What that leaves is the characters and the actors, and generally they give more than the script gives them. In fact, there's not really a truly weak link in the whole cast: Kline gives his most restrained, straightforward performance in ages, and McAvoy is a terrifically inspired choice to play the muddled protagonist; the actor is not without his flaws, chiefly a sort of brittle desire that we feel sorry for him, and that fits this character better than most of the roles he plays. In small roles, Evan Rachel Wood and Justin Long both manage to avoid the traps of being smugly self-knowing that they sometimes fall into - something Wood spectacularly failed to do in the recent Mildred Pierce miniseries. The best in show, however, is unquestionably Wright; her role is barbarically trite - a woman who suffers, choosing to suffer even more to save her son - but the actress manages to salvage an incredible amount of humanity from the film's representation of her character as symbol and icon rather than person. She even manages to sell, barely, Redford's ham-handed use of Mary Surratt's widow's weeds as a visual signifier. And though the script often permits her to do nothing but stand quietly with thin-lipped determination, Wright even manages to make that credible, if not any more interesting than it has right to be.

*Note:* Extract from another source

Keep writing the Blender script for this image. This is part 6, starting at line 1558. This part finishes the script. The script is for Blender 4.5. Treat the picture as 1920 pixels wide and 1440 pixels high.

The human element, plus the inherent fascination of the story, almost makes The Conspirator a good movie. Heck, it's at least watchable, in the "flipping by on cable, don't have the energy to keep looking" sense. It's stateliness and self-importance both ultimately make it feel like we're being talked at rather than invited to partake in a narrative process, but there have been, and will be, worse period pictures than this, and its worst sin is never incompetence, but only a certain airless lack of humor about what it's doing and how.